At the start of trading today on a year-to-date basis, XLE was a better bet than Exxon, Chevron and Conoco, but lagged Occidental and Schlumberger. Change your time horizons to the past year, two years and five years and it's worth noting XLE is never the top performer. It's also never the worst.
This is almost certainly the case with any number of sector funds and we conducted a similar evaluation of several other SPDRs funds, including the Materials Select Sector SPDR XLB and the Consumer Staples Select Sector SPDR XLP with similar results. Over various time frames, the ETFs beat a lot of their components, get beat by a few and rarely, if ever are the worst laggards.
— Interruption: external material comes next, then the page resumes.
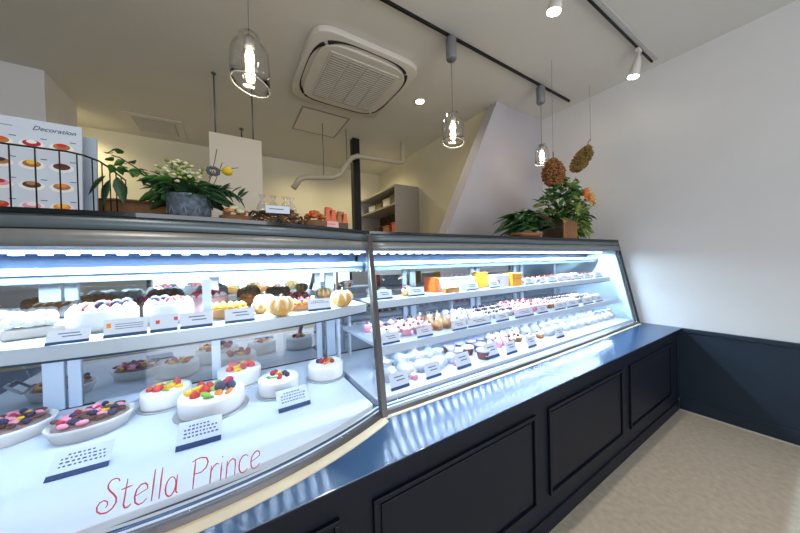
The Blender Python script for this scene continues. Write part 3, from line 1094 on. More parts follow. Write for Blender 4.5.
# middle shelf, front to back
row(spread([(P_cream, 2), (P_straw, 2), (P_pink, 1), (P_mont, 2), (P_cream, 4), (P_choc, 4), (P_pink, 3), (P_straw, 3), (P_fc, 3), (P_cream, 3), (P_choc, 3), (P_puff, 3)], .615, .0665), 1.160, Z2 - .0015, ms, 'front row', .96)
row(spread([(P_choc, 2), (P_pink, 2), (P_straw, 1), (P_mont, 3), (P_cream, 3), (P_choc, 4), (P_pink, 3), (P_straw, 3), (P_mont, 2), (P_choc, 5), (P_puff, 5)], .62, .0665), 1.245, Z2 - .0015, ms, 'second row', .96)
row(spread([(P_pink, 3), (P_choc, 2), (P_mont, 3), (P_cream, 3), (P_choc, 5), (P_straw, 5), (P_choc, 12)], .625, .0665), 1.335, Z2 - .0015, ms, 'rear row', .96)
us = 'the upper right shelf'
row([(P_fc, .78, 1.0)] + spread([(P_slice, 8), (P_pink, 5), (P_slice, 6)], 1.70, .062), 1.19, Z1 - .0015, us, 'front row', .95)
row([(P_puff, .62, 1), (P_puff, .69, 1)] + spread([(P_slice, 6), (P_fc, 3), (P_puff, 9)], 1.72, .064), 1.29, Z1 - .0015, us, 'second row', .95)
bs = 'the bottom right deck'
row([(P_bag, .605, 1.0), (P_bag, .70, 1.05), (P_bag, .80, 1.0), (P_bag, .895, 1.0), (P_bag, .985, .9)], 1.095, Z0 + .001, bs, 'front row', .95)
row([(P_bag, .64, 1.0), (P_bag, .74, 1.0), (P_bag, .84, .95), (P_bag, .935, .9)], 1.235, Z0 + .001, bs, 'second row', .95)
row([(P_pink, .66, .6), (P_pink, .71, .6), (P_pink, .82, .6), (P_pink, .98, .6), (P_jelly, 1.17, 1.0)], 1.045, Z0 + .001, bs, 'very front', 1)
row([(P_jelly, 1.06, 1.0), (P_jelly, 1.145, 1.0), (P_jelly, 1.24, 1.0)] + spread([(P_pink, 3), (P_fc, 2)], 1.33, .066), 1.135, Z0 + .001, bs, 'jelly row', 1)
row([(P_jelly, 1.08, 1.0), (P_jelly, 1.165, 1.0), (P_jelly, 1.25, 1.0), (P_jelly, 1.33, 1.0)] + spread([(P_cream, 5)], 1.43, .066), 1.225, Z0 + .001, bs, 'rear jelly row', 1)
row(spread([(P_fc, 2), (P_bag, 10)], 1.68, .105), 1.10, Z0 + .001, bs, 'right front row', .9)
row(spread([(P_bag, 10)], 1.78, .105), 1.21, Z0 + .001, bs, 'right rear row', .9)
row(spread([(P_bag, 9)], 1.82, .105), 1.32, Z0 + .001, bs, 'right back row', .98)

# boxes and bags on the upper right shelf
zs = Z1 - .0015


def gift(X, Y, w, d, h, m, label, nm='gift_box', cat='box', lidm=None, extra=None):
    t = thing(nm, label, cat, (X, Y, zs))
    b = MB(); b.box((-w / 2, -d / 2, 0), (w / 2, d / 2, h * .9), m); b.build('box_body', None, t, False, .002)
    b = MB(); b.box((-w / 2 - .001, -d / 2 - .001, h * .9), (w / 2 + .001, d / 2 + .001, h), lidm or m); b.build('box_top', None, t, False, .002)
    if extra:
        extra(t, w, d, h)
    return t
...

Of course the argument that buying an ETF's best individual stock is a winning strategy is dependent on several flawed arguments.
First and perhaps most important, looking at an ETF's top performing stock is obviously dependent on current or past data. No one has a crystal ball. XLE's best performer today or last month may be its worst laggard next week or next year.
Second, the reality is most investors, professionals included, probably won't pick the stock that winds up to be an ETF's top performer. And if someone does pick an ETF's star stock, there's no guarantee the investor holds it for the entire move.
Take the example of National Oilwell Varco NOV and the iShares Dow Jones US Oil Equipment Index Fund IEZ. It's pretty safe to say NOV has been one of the best large-cap oil services stocks in recent years. NOV has hammered IEZ over the past five years. The stock is up almost 150% over that time, but who held it from $88 to $23 in 2008 and rode it all the way back to where it is today?
Answer: Only those with crystal balls, the best dumb luck known to man, a death wish or the dollar-cost averaging folks that were just convinced NOV was going to come back. It's probably fair to see all four groups were lightly populated.
It's fine and dandy to say single stocks beat ETFs (and mutual funds), but the premise of ETFs has never been nor will it ever be to replace single stocks in portfolios. ETFs are sector/country/thematic instruments that are arguably less risky than single-stocks. Remember, an obvious advantage of ETF is they mitigate stock-specific risk.
Said differently, it would be nice to own DuPont DD if it was always the best stock in XLB, but where would one rather be if DuPont went bankrupt tomorrow (we're NOT saying that will happen). Holding DuPont shares or XLB?
Bottom line is the single-stock-beats-ETF theory works until it doesn't and only when one is fortunate enough to pick what turns out to be the gold-star component of a given ETF.